A few days later we repositioned the airplane from Tampa to St. Petersburg, a distance of eight miles. The weather was just low enough to require an ILS, which I hand-flew. Again, not a bad landing. Again, no go on the spoilers. The airplane is very stable, even “light” at 15,000 pounds.

A few days after that we flew empty to Fort Lauderdale, Florida (KFLL), and I got to do a crosswind landing. We landed on 9L with winds of 14 knots from 150 degrees. The right mains made it to earth first, and I savored the touchdown to the extent that Jason had to remind me that the airplane came equipped with brakes. Left to my own devices, I would have rolled out for 9,000 feet with the thrust reversers out, just enjoying it all.

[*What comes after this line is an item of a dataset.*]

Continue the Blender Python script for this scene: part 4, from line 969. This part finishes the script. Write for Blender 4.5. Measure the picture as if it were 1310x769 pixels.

The next day we flew short hops to Orlando and Naples, Florida. After dropping off our famous passenger at midnight in Naples, I came back from paying the landing fee to find Jason in the right seat. My first night flight was about to happen.

This time I was slightly better with the taxi steering, we finally made it out to the runway, and Jason reminded me of our light weight and the low V-speeds.

“This will happen fast,” he said.

Off into the darkness we went. St. Pete’s tower was closed. The wind was 070 at 12, gusts to 16 knots. I said to Jason that I’d rather shoot the ILS to 36R and have the vertical guidance than land on 9 with a better crosswind vector. He approved and I felt, for the first time, like a professional.

Soon we were on the approach and Jason was reciting the landing checklist. I was so busy, locked on the ILS, that I can’t claim any real participation in the exercise. But at a thousand feet I looked down and saw the landing lights were off. Finally Jason had made (or not made) a simple mistake. I said, “How about those landing lights?” I think he grinned. The landing was good from my perspective, and I don’t usually say that. I forgot the spoilers, though.

So, full of the day, I dragged Jason out for a drink at 1:30 a.m. We even found a bar that was open and featured a gaggle of drunks and smokers. Right about 2 a.m. both of our phones rang. Alert wives had noted our landing time on flightaware.com, and they each inquired as to where the hell we were.